What is asked.
Reply with one number: the count of lines in the records below that hold "this".

** start Data entries **

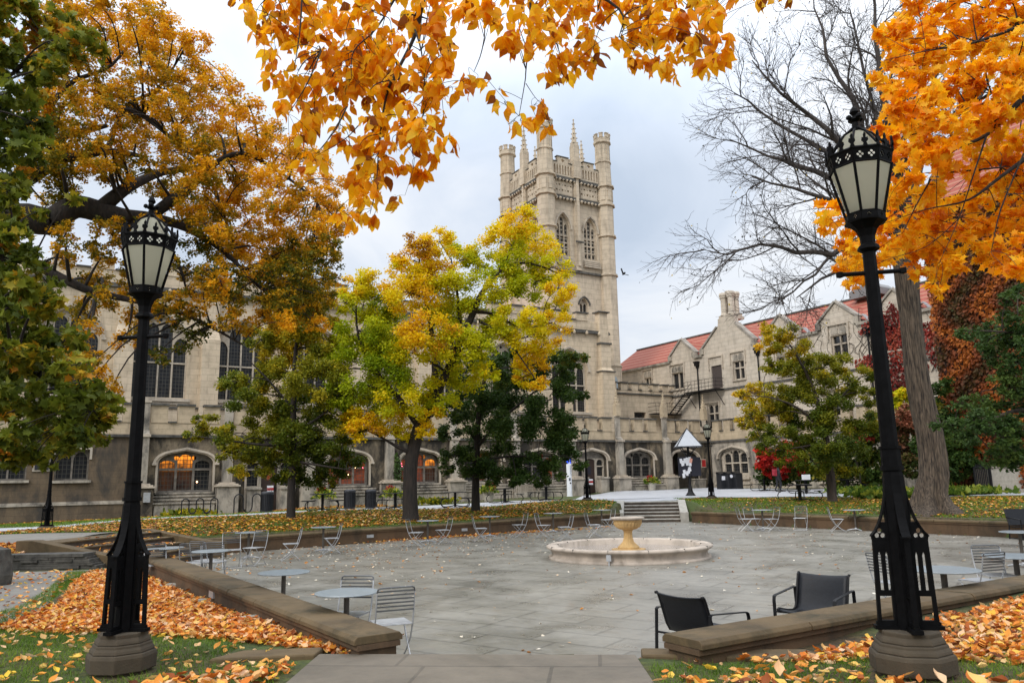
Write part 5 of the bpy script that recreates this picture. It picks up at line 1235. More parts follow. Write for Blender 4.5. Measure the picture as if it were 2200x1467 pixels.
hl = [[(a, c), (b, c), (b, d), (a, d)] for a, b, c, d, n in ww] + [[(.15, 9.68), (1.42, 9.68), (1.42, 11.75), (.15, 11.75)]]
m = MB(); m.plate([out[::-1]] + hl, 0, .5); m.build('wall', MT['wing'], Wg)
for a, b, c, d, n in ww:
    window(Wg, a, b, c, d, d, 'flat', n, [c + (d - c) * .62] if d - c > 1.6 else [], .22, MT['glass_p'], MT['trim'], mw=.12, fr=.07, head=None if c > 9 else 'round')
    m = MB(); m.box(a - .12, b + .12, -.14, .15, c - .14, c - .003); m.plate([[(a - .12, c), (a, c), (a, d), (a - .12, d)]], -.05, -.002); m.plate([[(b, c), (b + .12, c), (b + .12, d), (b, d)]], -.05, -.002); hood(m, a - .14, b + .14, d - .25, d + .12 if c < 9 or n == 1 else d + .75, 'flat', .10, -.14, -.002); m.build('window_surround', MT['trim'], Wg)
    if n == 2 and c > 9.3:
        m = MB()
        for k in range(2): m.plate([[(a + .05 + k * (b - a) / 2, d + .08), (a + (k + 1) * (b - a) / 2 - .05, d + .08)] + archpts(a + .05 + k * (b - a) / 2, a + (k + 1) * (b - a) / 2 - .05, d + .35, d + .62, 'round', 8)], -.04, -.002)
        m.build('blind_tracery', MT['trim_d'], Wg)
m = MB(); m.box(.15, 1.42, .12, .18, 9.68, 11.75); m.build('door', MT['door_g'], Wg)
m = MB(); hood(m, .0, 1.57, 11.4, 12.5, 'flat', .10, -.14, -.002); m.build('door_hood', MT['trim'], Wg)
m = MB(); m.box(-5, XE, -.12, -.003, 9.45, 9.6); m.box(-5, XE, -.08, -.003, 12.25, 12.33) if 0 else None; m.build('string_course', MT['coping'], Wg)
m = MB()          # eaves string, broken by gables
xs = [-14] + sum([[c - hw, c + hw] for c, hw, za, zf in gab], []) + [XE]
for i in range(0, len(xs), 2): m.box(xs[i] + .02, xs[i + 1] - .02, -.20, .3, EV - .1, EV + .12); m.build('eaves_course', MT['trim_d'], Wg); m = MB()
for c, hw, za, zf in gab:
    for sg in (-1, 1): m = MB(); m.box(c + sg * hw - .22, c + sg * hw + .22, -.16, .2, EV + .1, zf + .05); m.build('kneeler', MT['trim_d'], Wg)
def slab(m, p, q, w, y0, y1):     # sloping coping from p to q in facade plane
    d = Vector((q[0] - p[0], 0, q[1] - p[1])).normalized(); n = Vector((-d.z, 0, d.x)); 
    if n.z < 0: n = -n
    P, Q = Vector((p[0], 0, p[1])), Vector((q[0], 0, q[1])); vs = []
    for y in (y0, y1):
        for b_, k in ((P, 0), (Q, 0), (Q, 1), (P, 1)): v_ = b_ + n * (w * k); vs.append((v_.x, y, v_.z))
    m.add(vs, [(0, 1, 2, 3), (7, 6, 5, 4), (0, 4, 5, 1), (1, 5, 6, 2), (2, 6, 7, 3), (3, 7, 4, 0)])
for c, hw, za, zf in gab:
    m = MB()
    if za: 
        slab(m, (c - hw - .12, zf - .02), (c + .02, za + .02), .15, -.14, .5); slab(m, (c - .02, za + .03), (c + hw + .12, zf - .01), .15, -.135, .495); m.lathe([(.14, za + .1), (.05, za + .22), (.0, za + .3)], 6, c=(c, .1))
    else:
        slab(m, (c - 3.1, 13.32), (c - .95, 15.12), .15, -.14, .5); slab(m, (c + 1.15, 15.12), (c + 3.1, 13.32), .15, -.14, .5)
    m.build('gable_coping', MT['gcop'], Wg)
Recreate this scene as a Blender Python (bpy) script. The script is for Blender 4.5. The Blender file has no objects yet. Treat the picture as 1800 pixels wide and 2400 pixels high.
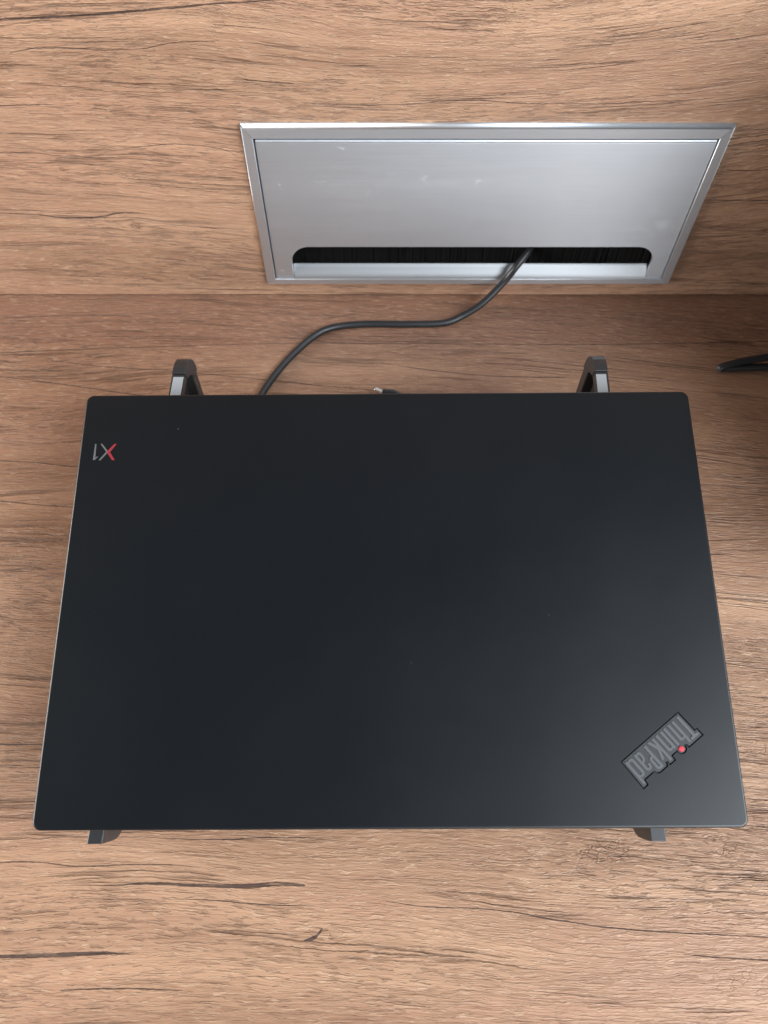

** end Data entries **

The output.
2